Dances by Firelight showcases a band rooted in folk and bluegrass traditions yet unafraid to crank the amplifiers and push into rockier terrain.
Life Goes On, Rob Davis (from the self-released EP Off Season)
Rob Davis delivers something increasingly rare in contemporary music: an album that doesn’t demand your attention so much as it invites quiet contemplation. Off Season unfolds across four tracks of understated elegance, built on simple, genteel arrangements that favor intimacy over bombast. The production is rich yet restrained, centered on acoustic guitar, bass, and piano, with a notable absence of percussion that allows each melodic line to breathe and resonate.
Opening track “Leaving You Behind” immediately establishes the EP’s reflective tone, channeling shades of John Denver’s earnest folk sensibility—at least until Davis unexpectedly lets loose vocally in the song’s closing moments, a reminder that beneath the surface calm run deeper emotional currents.
“Life Goes On” stands as the collection’s emotional centerpiece, wrestling with life decisions, transitions, and the uncomfortable space between inevitability and reluctance. Here, Davis introduces an electric guitar solo that cuts through the otherwise hushed acoustic landscape like a sudden realization. The contrast is striking, reflecting how the harshness of life—whether real or merely perceived—can break through our carefully maintained composure.

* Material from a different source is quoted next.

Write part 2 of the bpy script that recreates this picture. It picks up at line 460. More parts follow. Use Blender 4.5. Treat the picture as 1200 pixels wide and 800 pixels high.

The title track offers a welcome shift in perspective, celebrating downtime as essential rather than indulgent. Lines like “Living with nothing reminds me what’s there” and “Off season, it’s time to repair” speak to the necessary work of rest and renewal, making a convincing case for stepping back to refresh, recharge, and reset.
Davis closes with “I Wasn’t Ready for You,” a poignant reflection on how fear of commitment can doom a relationship before it begins. The retrospective lens of regret colors every note, a fitting conclusion to an EP preoccupied with looking back to understand the present.
Off Season may be modest in scope, but it carves out its own reflective space. This is music for late nights and long drives, for processing change rather than running from it.